SOUMITRA MONDAL GAVE A CONTEMPORARY ROYAL LOOK TO INDIAN HERITAGE AT LAKMÉ FASHION WEEK SUMMER/RESORT 2015
For Lakmé Fashion Week Summer/Resort 2015 one of Kolkata’s top designers, Soumitra Mondal for his label ‘Marg’ presented a contemporary royal line, called “English Garden”, which was seamlessly blended with classic Indian heritage. The designer focused on embroidery and developed some interesting and eye-catching embellishments in varying patterns. Inspired by the beauty of nature Soumitra had florals in varying shapes and sizes to embellish the creations.

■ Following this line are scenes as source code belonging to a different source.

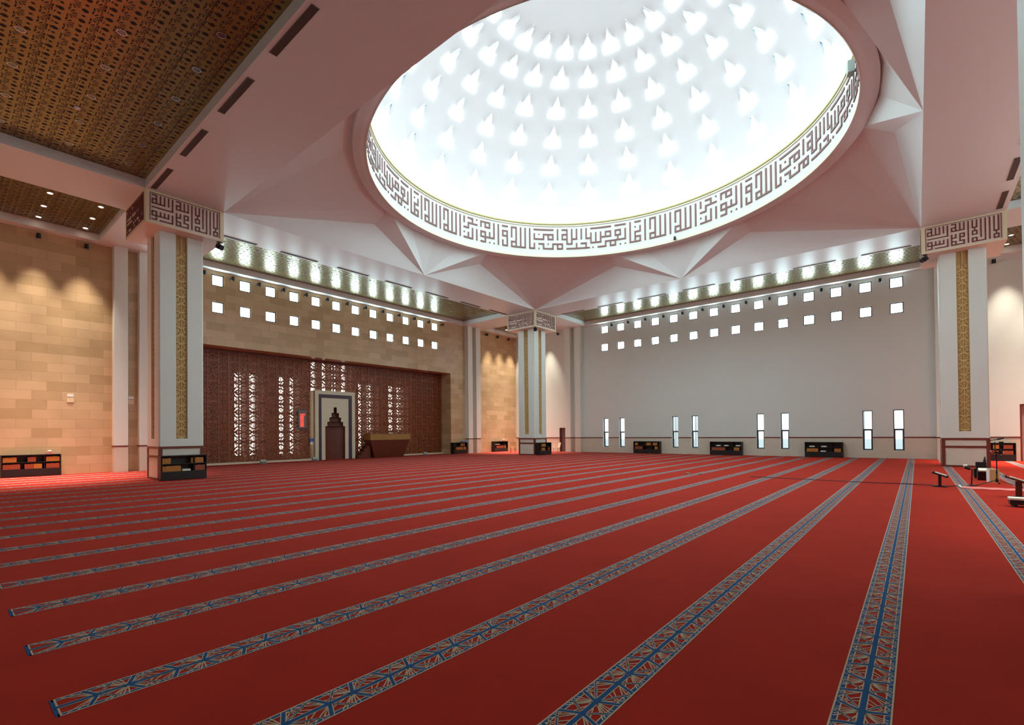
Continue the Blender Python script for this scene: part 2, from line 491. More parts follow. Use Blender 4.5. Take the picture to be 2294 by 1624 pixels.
# dado line, skirting, pilasters
b = MB(); spans = [(XL, -24.42)]
edges = sorted([(x - SW, x + SW) for x in SLX] + [DOOR_B[:2], DOOR_R[:2]])
cur = XL
for a, c in edges:
    b.box(cur, a, YF - 0.02, YF - 0.0005, 1.205, 1.275, 'trim_brown'); cur = c
b.box(cur, XR, YF - 0.02, YF - 0.0005, 1.205, 1.275, 'trim_brown')
struct(b.build('trim_1'))
b = MB(); b.box(XR - 0.02, XR - 0.0005, YN, YF - 0.02, 1.205, 1.275, 'trim_brown'); struct(b.build('trim_2'))
b = MB(); b.box(XL, XR - 0.02, YN + 0.0005, YN + 0.02, 1.205, 1.275, 'trim_brown'); struct(b.build('trim_3'))
tn = [3]
def pilaster(axis, plane, inw, c):
    tn[0] += 1
    b = MB(); dpt = 0.42
    d0, d1 = sorted((plane, plane + inw * dpt))
    for a, e in ((c - 0.78, c - 0.235), (c + 0.235, c + 0.78)):
        if axis == 'x':
            b.box(d0, d1, a, e, 1.27, HS, 'paint_white'); b.box(d0, d1, a, e, 0, 1.2, 'dado_stone'); b.box(d0, d1 + inw * 0.01, a - 0.01, e + 0.01, 1.2, 1.27, 'trim_brown')
        else:
            b.box(a, e, d0, d1, 1.27, HS, 'paint_white'); b.box(a, e, d0, d1, 0, 1.2, 'dado_stone'); b.box(a - 0.01, e + 0.01, d0 - 0.01, d1, 1.2, 1.27, 'trim_brown')
    struct(b.build('trim_%d' % tn[0]))
for c in (6.52, 30.92):
    pilaster('x', XL, 1, c); pilaster('x', XR, -1, c)
for c in (-22.75, 1.61): pilaster('y', YF, -1, c)

# doors
def door(n, x0, x1, z1, slats):
    b = MB(); y0 = YF + 0.18
    b.box(x0, x0 + 0.07, YF + 0.02, y0 + 0.1, 0, z1, 'trim_brown'); b.box(x1 - 0.07, x1, YF + 0.02, y0 + 0.1, 0, z1, 'trim_brown'); b.box(x0 + 0.07, x1 - 0.07, YF + 0.02, y0 + 0.1, z1 - 0.07, z1, 'trim_brown')
    o = struct(b.build('door_%d' % n))
    p = MB(); m = 'door_grey' if not slats else 'door_slat'
    p.box(x0 + 0.07, x1 - 0.07, y0, y0 + 0.05, 0.01, z1 - 0.07, m)
    if slats:
        z = 0.1
        while z < z1 - 0.2:
            p.box(x0 + 0.28, x1 - 0.28, y0 - 0.02, y0, z, z + 0.035, m); z += 0.055
    p.build('door_leaf', o)
    h = MB(); hx = x0 + 0.16 if slats else x1 - 0.2
    h.tube((hx, y0 - 0.06, 0.95), (hx, y0 - 0.06, 1.25), 0.014, 'silver', 8); h.box(hx - 0.01, hx + 0.01, y0 - 0.06, y0, 0.97, 0.99, 'silver'); h.box(hx - 0.01, hx + 0.01, y0 - 0.06, y0, 1.21, 1.23, 'silver')
    h.build('door_handle', o)
door(1, *DOOR_B[:2], 2.13, False)
door(2, *DOOR_R[:2], 2.97, True)

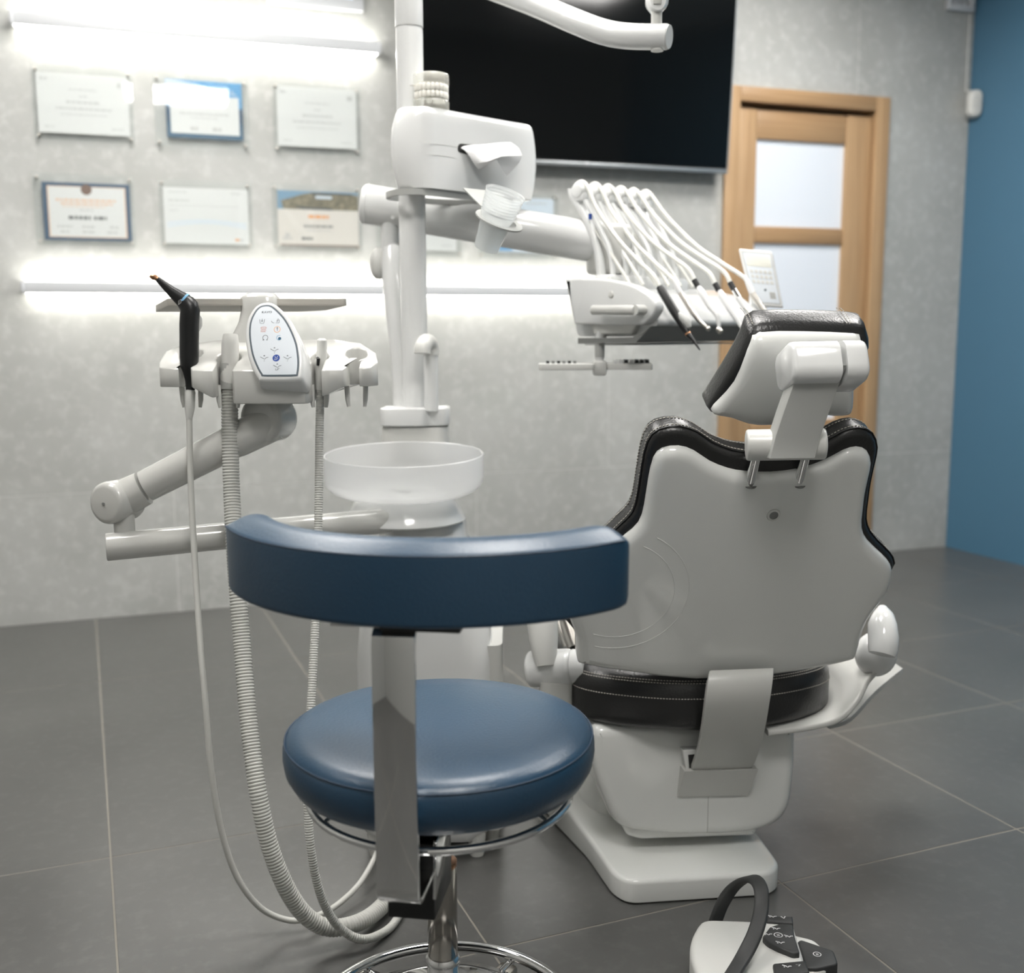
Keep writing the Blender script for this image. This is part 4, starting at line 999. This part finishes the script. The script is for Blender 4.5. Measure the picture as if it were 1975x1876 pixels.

Staying true to his love for khadi, a fabric Soumitra has promoted religiously year after year, this time it was woven in 200’s count along with silk, cotton silk and zori khadi all with a clever twist in the weaving process.
SOUMITRA MONDAL
The colours were dramatic with white and pitch, balanced perfectly by gold and silver. The silhouettes were very traditional as swirling anarkalis, stylish Bandgalas, smart blouses, voluminous lehengas, regal jackets, cute boleros, fitted dress with slim pants and glamorous saris with gold embroidered borders took centre stage. Mini kurtas appeared with embellished waist coats and slim pants; while a regal white Sherwani was a sophisticated entry.
SOUMITRA MONDAL
White was the favoured colour of the collection but with large doses of embroidery that ranged from sequins to crystals and even 3D work.
SOUMITRA MONDAL
The final striking entries featured lehengas with intricate pearl work, cholis with dazzling embellishments and dupattas that matched the beauty of the two.
The beautiful handcrafted jewellery in butterfly shapes for the neck and ears and as brooches was a perfect complement to the collection.
When tradition and New Age innovations are blended creatively, then Soumitra Mondal’s collection, “The English Garden” for his ‘Marg’ label is at the top of the fashion ladder.